Les personnes dont les noms sont supprimés dans ce procès sont Mme la comtesse de Boufflers et Mme la marquise de Verdelin. Cette dernière est celle qui alla voir M. Rousseau, l’année passée, à Motiers-Travers. Le grand prince est M. le prince de Conti. La personne distinguée qui fit visite à M. Rousseau à Londres, sans être connue, c’est le prince héréditaire de Brunswick.
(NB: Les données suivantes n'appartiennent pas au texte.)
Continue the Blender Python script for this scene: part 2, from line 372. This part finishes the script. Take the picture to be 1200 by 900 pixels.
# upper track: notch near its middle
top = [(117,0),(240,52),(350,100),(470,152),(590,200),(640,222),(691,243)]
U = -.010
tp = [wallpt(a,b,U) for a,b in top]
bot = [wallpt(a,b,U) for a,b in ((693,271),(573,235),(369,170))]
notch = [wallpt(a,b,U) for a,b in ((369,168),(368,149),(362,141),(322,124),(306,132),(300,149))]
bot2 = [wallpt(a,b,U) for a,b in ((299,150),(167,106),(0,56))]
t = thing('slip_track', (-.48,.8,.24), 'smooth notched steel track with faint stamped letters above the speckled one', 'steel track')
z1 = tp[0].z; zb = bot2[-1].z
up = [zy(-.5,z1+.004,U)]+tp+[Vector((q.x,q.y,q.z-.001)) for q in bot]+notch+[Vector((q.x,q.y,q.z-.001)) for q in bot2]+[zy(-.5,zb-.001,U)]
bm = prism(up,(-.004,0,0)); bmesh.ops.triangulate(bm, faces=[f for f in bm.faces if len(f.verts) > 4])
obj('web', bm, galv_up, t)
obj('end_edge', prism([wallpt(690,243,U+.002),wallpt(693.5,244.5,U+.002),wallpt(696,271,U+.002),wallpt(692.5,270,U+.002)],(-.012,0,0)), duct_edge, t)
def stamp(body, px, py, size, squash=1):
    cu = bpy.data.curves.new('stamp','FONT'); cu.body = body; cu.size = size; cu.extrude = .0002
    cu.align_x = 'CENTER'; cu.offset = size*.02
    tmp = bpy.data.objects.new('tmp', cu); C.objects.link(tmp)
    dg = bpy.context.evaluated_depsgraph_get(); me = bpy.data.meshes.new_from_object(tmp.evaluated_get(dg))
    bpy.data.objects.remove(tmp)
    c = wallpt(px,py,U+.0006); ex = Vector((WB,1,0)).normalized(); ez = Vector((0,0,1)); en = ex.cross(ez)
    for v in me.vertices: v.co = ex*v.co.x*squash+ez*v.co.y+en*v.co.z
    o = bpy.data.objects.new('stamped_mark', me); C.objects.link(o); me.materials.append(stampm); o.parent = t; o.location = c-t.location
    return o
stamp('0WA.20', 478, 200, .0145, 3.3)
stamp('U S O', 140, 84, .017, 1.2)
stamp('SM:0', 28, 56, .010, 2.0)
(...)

M. Tronchin a été autrefois, au dire de M. Rousseau, le plus grand médecin d’Europe ; j’en ai vu plus d’une fois la patente, écrite de la main propre de Jean-Jacques, et je ne sais si elle n’est pas consignée dans ses écrits ; mais depuis que M. Tronchin a osé être fâché de voir la paix de sa patrie troublée par les Lettres de la montagne, sentiment qu’on ne peut éprouver sans être l’ennemi le plus mortel de M. Rousseau, il a été justement dépouillé de sa qualité du plus grand médecin de l’Europe, et il est devenu jongleur, comme tout le monde sait : car tout talent, toute vertu, toute qualité dépend de la manière dont on est avec J.‑J. Rousseau.

À ne considérer sa grande lettre que du côté littéraire, ses

  1. Voir la Correspondance de J.-J. Rousseau, à cette date.